His tacit endorsement of the proposed merger stands in stunning contrast to past ALP leaders, whose tough stand against unions which threatened the nation was both principled and courageous.
Former ACTU boss and Labor PM Bob Hawke knew corruption when he saw it and he did not hesitate in acting to deregister the Builders’ Labourers Federation in 1986.
Last year, Hawke called on Labor and the ACTU to consider cutting ties with the CFMEU even as his successor Paul Keating warned against the influence the union movement had within the ALP.
It doesn’t help that Labor’s workplace relations spokesman, Brendan O’Connor, is the brother of CFMEU national secretary Michael O’Connor.

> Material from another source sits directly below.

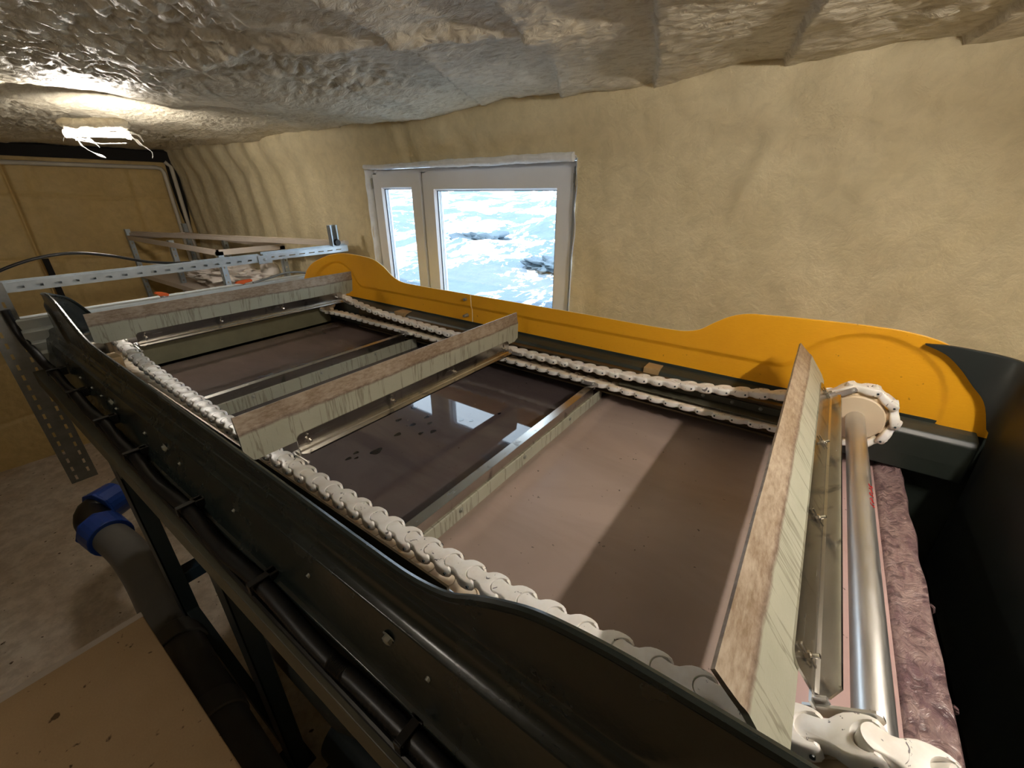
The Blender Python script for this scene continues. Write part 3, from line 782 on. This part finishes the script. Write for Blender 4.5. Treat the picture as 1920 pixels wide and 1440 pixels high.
def chain(yc, label):
    ch = empty('drag_chain', V(0, yc, 0), label, 'chain', None)
    inv = Matrix.Translation((0, -yc, -EZ))
    n = len(path)
    for i in range(n):
        a, b = path[i], path[(i+1) % n]; t = (b-a).normalized()
        R = Matrix(((t.x, 0, -t.y), (0, 1, 0), (t.y, 0, t.x))).to_4x4()
        o = bpy.data.objects.new('chain_link', LM); COL.objects.link(o); o.parent = ch
        o.matrix_local = Matrix.Translation((a.x, 0, a.y)) @ R
        q = bpy.data.objects.new('pin', PM); COL.objects.link(q); q.parent = o
    return ch
NC, FC = .462, 1.672
chain(NC, 'white plastic chain loop running along the near dark side of the tank')
chain(FC, 'white plastic chain loop running along the far yellow side of the tank')
# ------------------------------------------------------------------ shaft and sprockets
def shaft(x, z, label, name='drive_shaft'):
    sh = empty(name, V(x, 1.067, z), label, 'shaft')
    mb = MB(); mb.cyl(V(x, NY+.03, z), V(x, FY-.03, z), .0255, n=48); mb.build('shaft', M_shaft, sh, True)
    for yc in (NC, FC):
        mb = MB(); prof = []
        for k in range(10):
            a = math.radians(108-36*k)
            for da, rr in ((-18, .094), (-12, .096), (-8, .083), (0, .080), (8, .083), (12, .096)):
                q = a + math.radians(da) ; prof.append((x+rr*math.cos(q), Z0(z)+rr*math.sin(q)))
        prof = prof[::-1]
        prof.sort(key=lambda p_: math.atan2(p_[1]-Z0(z), p_[0]-x))
        mb.prism(prof, 'y', yc-.012, yc+.012)
        o = mb.build('sprocket', M_cream, sh, bevel=.001)
        mb = MB(); mb.cyl(V(x, yc-.030, z), V(x, yc+.030, z), .0775, n=48); mb.build('hub_disc', M_cream, o, True, .004)
    return sh
s1 = shaft(SCX, SCZ, 'polished steel shaft across the right end of the tank with cream sprockets')
mb = MB()
for k, (a, b, c_, e) in enumerate(((1.190, .003, .018, .006), (1.165, .012, .016, -.004), (1.150, .002, .016, .006), (1.125, .006, .014, -.006), (1.105, .004, .014, .004))):
    pts = []
    for q in range(5):
        th = math.radians(38+12*q/4*2); yy = a + e*math.sin(q*1.7)*.8
        pts.append(V(SCX+.0262*math.cos(th), yy + b*q/4, SCZ+.0262*math.sin(th)))
    mb.tube(pts, .0013, 6)
mb.build('red_marking', M_red, s1)
shaft(SLX, SLZ, 'polished steel shaft across the left end of the tank behind the third scraper', 'idler_shaft')

# ------------------------------------------------------------------ scrapers
YM = 1.07
def blade_bm():
    mb = MB(); ys_ = [-.707, -.704] + lin(-.68, .61, 40) + [.632, .636]
    prof = [(0, .046), (.001, .080), (.0015, .120), (.0022, .136), (.0015, .141), (-.001, .148), (-.004, .170), (-.006, .1885), (-.0065, .192), (-.0125, .1905), (-.011, .170), (-.0085, .148), (-.0068, .136), (-.0062, .080), (-.006, .046)]
    vs = []; n = len(prof)
    for y in ys_:
        for (s_, n_) in prof:
            wob = .0015*noise.noise(Vector((y*6, n_*10, 0)))
            nn_ = n_
            e = min(y+.707, .636-y)
            if n_ < .07 and e < .01: nn_ = n_ + .012
            vs.append((s_+wob, y, nn_))
    fs = []
    for i in range(len(ys_)-1):
        for j in range(n): fs.append((i*n+j, (i+1)*n+j, (i+1)*n+(j+1) % n, i*n+(j+1) % n))
    fs += [tuple(range(n)), tuple(range((len(ys_)-1)*n, len(ys_)*n))[::-1]]
    mb.add(vs, fs); return mb
def angle_bm():
    t = .0035; a, b = -.560, .552; mb = MB()
    # upright leg with rounded corners
    pr = [(a, .004)]
    for k in range(7):
        q = math.pi - k*math.pi/12; pr.append((a+.018+.018*math.cos(q), .049+.018*math.sin(q)))
    for k in range(7):
        q = math.pi/2 - k*math.pi/12; pr.append((b-.018+.018*math.cos(q), .049+.018*math.sin(q)))
    pr.append((b, .004))
    mb.prism([(p_[0], p_[1]) for p_ in pr], 'x', .0005, .0005+t)
    # flange, chamfered corners
    fl = [(.0005, a), (.020, a), (.034, a+.016), (.034, b-.016), (.020, b), (.0005, b)]
    mb.prism(fl, 'z', .004, .004+t)
    # small fillet along the bend and a hem on the flange edge
    mb.prism([(.004, .0075), (.008, .0075), (.004, .0115)], 'y', a+.002, b-.002)
    mb.prism([(.031, .004), (.034, .004), (.034, .0095), (.031, .0095)], 'y', a+.017, b-.017)
    return mb
BM = blade_bm().mesh('blade'); BM.materials.append(M_blade); AM = angle_bm().mesh('steel_angle'); AM.materials.append(M_steel)
for q in BM.polygons: q.use_smooth = True
BM.set_sharp_from_angle(angle=math.radians(40))
mb = MB(); hexbolt(mb, (.004, 0, 0), (1, 0, 0), .0065, .005, .012)
mb.cyl((.0041, 0, 0), (.0056, 0, 0), .012, n=20)
for q in (-1, 1):
    mb.box((.006, -.0022, q*.004), (.0085, .0022, q*.019+.002*q) if q > 0 else (.0085, .0022, -.004)) if q > 0 else mb.box((.006, -.0022, -.019), (.0085, .0022, -.004))
BO = mb.mesh('bolt'); BO.materials.append(M_bolt)
mb = MB(); hexbolt(mb, (-.007, 0, 0), (-1, 0, 0), .006, .004); BB = mb.mesh('bolt_head'); BB.materials.append(M_bolt_dull)
def bar_bm(sg):
    mb = MB(); pr = []
    for (cx_, cz_, a_) in ((-.008, 0, 0), (.066, 0, 0)):
        pass
    pr = [(-.012, -.0085), (.070, -.0085), (.0745, -.004), (.0745, .004), (.070, .0085), (-.012, .0085)]
    mb.prism(pr, 'y', -.002, .002)
    for s_ in (.012, .0635):
        hexbolt(mb, (s_, .002*sg, 0), (0, sg, 0), .0045, .004)
    return mb
BR = {}
for sg in (-1, 1):
    BR[sg] = bar_bm(sg).mesh('mounting_bar'); BR[sg].materials.append(steel_ := M_shaft)
mb = MB(); mb.box((-.0005, -.002, .0), (.020, .002, .012)); mb.box((.0005, -.010, .0), (.004, .010, .014)); BK = mb.mesh('bracket'); BK.materials.append(M_shaft)
def scraper(a, b, label):
    t = (b-a).normalized()
    R = Matrix(((t.x, 0, -t.y), (0, 1, 0), (t.y, 0, t.x))).to_4x4()
    e = bpy.data.objects.new('scraper', None); COL.objects.link(e); e.matrix_world = Matrix.Translation((a.x, YM, Z0(a.y))) @ R
    tag(e, label, 'scraper')
    def ch(name, me, loc=(0, 0, 0)):
        o = bpy.data.objects.new(name, me); COL.objects.link(o); o.parent = e; o.location = loc; return o
    ch('blade', BM); ch('steel_angle', AM)
    for y in (-.525, -.19, .15, .51): ch('bolt', BO, (0, y, .037))
    for y in (-.36, -.02, .32): ch('bolt_head', BB, (0, y, .060))
    ch('mounting_bar', BR[1], (0, NC+.034-YM, 0)); ch('mounting_bar', BR[-1], (0, FC-.034-YM, 0))
    ch('bracket', BK, (0, NC+.040-YM, .004)); ch('bracket', BK, (0, FC-.040-YM, .004))
    return e
def near_link(x0, top=True):
    rng = range(len(up_pts)-1) if top else range(len(up_pts)+len(circ), len(up_pts)+len(circ)+len(lo)-1)
    return min(rng, key=lambda i: abs(path[i].x-x0))
i1 = len(up_pts)-2
scraper(path[i1], path[i1+1], 'tilted scraper climbing the right sprockets beside the polished shaft')
i = near_link(-1.165); sc2 = scraper(path[i], path[i+1], 'middle upright scraper spanning both chains above the dark water')
i = near_link(-2.60); scraper(path[i], path[i+1], 'farthest upright scraper, beside the humped left end of the yellow panel')
i = near_link(-.712, False); scraper(path[i], path[i+1], 'hanging scraper pushing the brown sludge, silver flange on top')
i = near_link(-2.0, False); scraper(path[i], path[i+1], 'hanging scraper at the left, between the two upright scrapers')
for o in [o for o in COL.objects if o.name.startswith('scraper') and o.matrix_world.to_3x3()[2][2] < 0]: pass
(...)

Nor does it help that the systemically criminal CFMEU last week became the first union in the country to rack up $10 million in fines after receiving a $300,000 fine in the Federal Court.

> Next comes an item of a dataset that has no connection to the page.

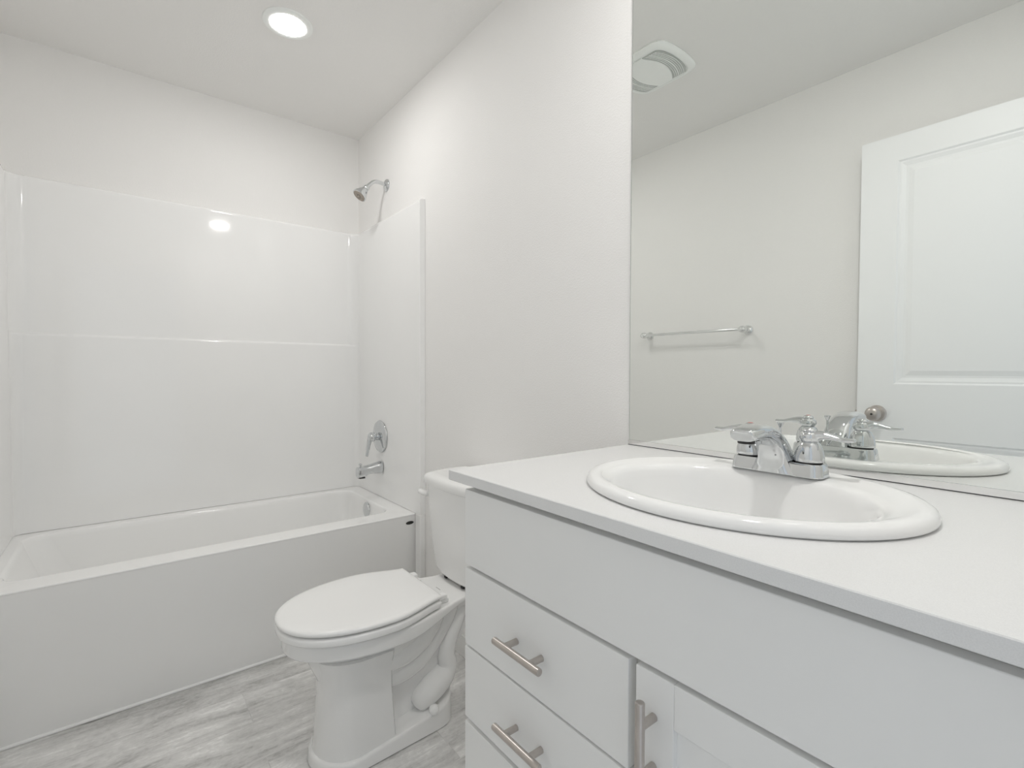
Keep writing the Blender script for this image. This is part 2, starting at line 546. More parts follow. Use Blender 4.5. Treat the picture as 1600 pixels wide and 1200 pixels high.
for nm, (a, c), front in (('right', (0, i1), 0), ('left', (i2, len(UP_RINGS[0]) - 1), -1)):
    b = nb()
    rg = part_range(a, c)
    # rounded nose that returns to the wall at the front edge
    out = []
    for ring, (z, dd, r, d) in zip(rg, levels):
        sgn = 1 if nm == 'right' else -1
        wx = 0 if nm == 'right' else -W
        nose = []
        for k in range(0, 5):
            t = R(90 * k / 4)
            e = min(0.003, d * 0.6)
            nose.append(Vector((wx - sgn * (d - e + e * math.cos(t)), YF - e * math.sin(t), z)))
        nose.append(Vector((wx - sgn * 0.0006, YF - min(0.003, d * 0.6), z)))
        if nm == 'right':
            out.append(nose[::-1] + ring[1:] + [Vector((ring[-1].x, YB - WG, z)), Vector((-WG, YB - WG, z))])
        else:
            out.append(ring[:-1] + nose + [Vector((-W + WG, YB - WG, z)), Vector((ring[0].x, YB - WG, z))])
    loft(b, out)
    rel(obj('side_panel', b, M['fiberglass'], ss), ss)

# ------------------------------------------------------------------ bathtub
ZR, TF = 0.500, 2.030
tub = empty('bathtub', (-W / 2, TF, 0), 'white alcove bathtub with a flat apron along the far wall', 'bathtub')
x0, x1, ya, yb_ = -W + 0.002, -0.002, TF, YB - 0.018
def rr2(ax, bx, ay, by, r, z, n=8):
    return rrect((ax + bx) / 2, (ay + by) / 2, (bx - ax) / 2, (by - ay) / 2, r, z, n)
b = nb()
rings = [rr2(x0, x1, ya + 0.0045, yb_, 0.002, 0.4885),
         rr2(x0, x1, ya + 0.0012, yb_, 0.002, 0.4925),
         rr2(x0, x1, ya + 0.0004, yb_, 0.002, 0.4955),
         rr2(x0, x1, ya + 0.0018, yb_, 0.003, 0.4985),
         rr2(x0, x1, ya + 0.0060, yb_, 0.004, ZR),
         rr2(-1.384, -0.094, 2.121, 2.678, 0.075, ZR + 0.001),
         rr2(-1.378, -0.100, 2.127, 2.672, 0.072, ZR - 0.0015),
         rr2(-1.373, -0.104, 2.132, 2.667, 0.070, ZR - 0.007),
         rr2(-1.369, -0.107, 2.135, 2.664, 0.070, ZR - 0.020),
         rr2(-1.325, -0.124, 2.145, 2.654, 0.080, 0.36),
         rr2(-1.250, -0.145, 2.158, 2.642, 0.095, 0.20),
         rr2(-1.195, -0.170, 2.165, 2.643, 0.105, 0.145),
         rr2(-1.150, -0.200, 2.195, 2.613, 0.110, 0.118),
         rr2(-1.08, -0.26, 2.255, 2.553, 0.110, 0.110)]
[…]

Employment Minister Michaelia Cash nailed the union and Shorten when she asked whether he thought it appropriate the ALP maintain its strong connection to a lawless organisation.
The fines were imposed after the union illegally disrupted work on three vital Brisbane infrastructure projects, where more than 600 workers were found to have engaged in unlawful industrial action. “Australians understand the need to abide by the rule of law and yet this corrupt union thinks the law should not apply to it,” Cash said.
Compare Shorten’s support for the CFMEU with Labor hero Ben Chifley’s handling of rogue Communist mining unions during the great Coal Strike of 1949. He sent the army into the mines and brought an end to the seven-week strike which had brought the nation to its knees.
At the six-week mark, that dispute cost the nation more than $155 million in lost wages, and more than $465 million in goods not produced. The industry lost more than 116 million man-hours and more than the equivalent of $5.3 million was paid out in unemployment relief.
Chifley, the former railway engine driver from Bathurst, remains widely regarded as one of the finest prime ministers the nation has had. He lost office over an overreaching bid to nationalise the banks.
Shorten, on the other hand, has a shameful record for selling out the workers he was paid to represent as the head of the AWU and, according to Malcolm Turnbull last week, could have gone to jail under new laws the government is introducing aimed squarely at banning the sweetheart deals the former AWU boss cut with employers, notably Cleanevent, which paid the AWU $75,000 to suppress wages.
The federal government will attempt to block the creation of the CFMEU and MUA “super union” by forcing the Fair Work Commission to apply a public-interest test for any mergers.
As Turnbull said: “They’ve been essentially lawless. One of the reasons they feel they’ve been able to get away with it is because of their size.
“So why would you want ... two already lawless unions who are big to become even bigger?”
This will be a test for the crossbenchers and for Labor members and Greens who may have concerns that go beyond the desire to satisfy a minority of homosexuals who wish to tear down the cultural tradition of marriage that has maintained the family unit as the strongest support for the safe nurturing of children for millennia.
But it’s not just the merger that has exposed Shorten.
He is also actively defending the secrecy surrounding corrupt payments paid by some employers to union bosses. Again, Turnbull accurately summed up Shorten’s interest when he told broadcaster Neil Mitchell: “Shorten has been here seriously defending secrecy and defending the practice, as we saw from the Heydon Royal Commission, of corrupting payments.
“It is ridiculous. He has no interest in the workers. He is a union boss who wants to look after union bosses.”
This serious charge may not be in precisely the same league as the threat posed by the North Korean dictator but it is actually within the means of Shorten and the Labor Party to act responsibly in the national interest. But he’s not interested because he puts union bosses before workers and the traducing of traditional marriage before both. The Australian people should take a long hard look at this poseur and deny him any opportunity to ever occupy The Lodge.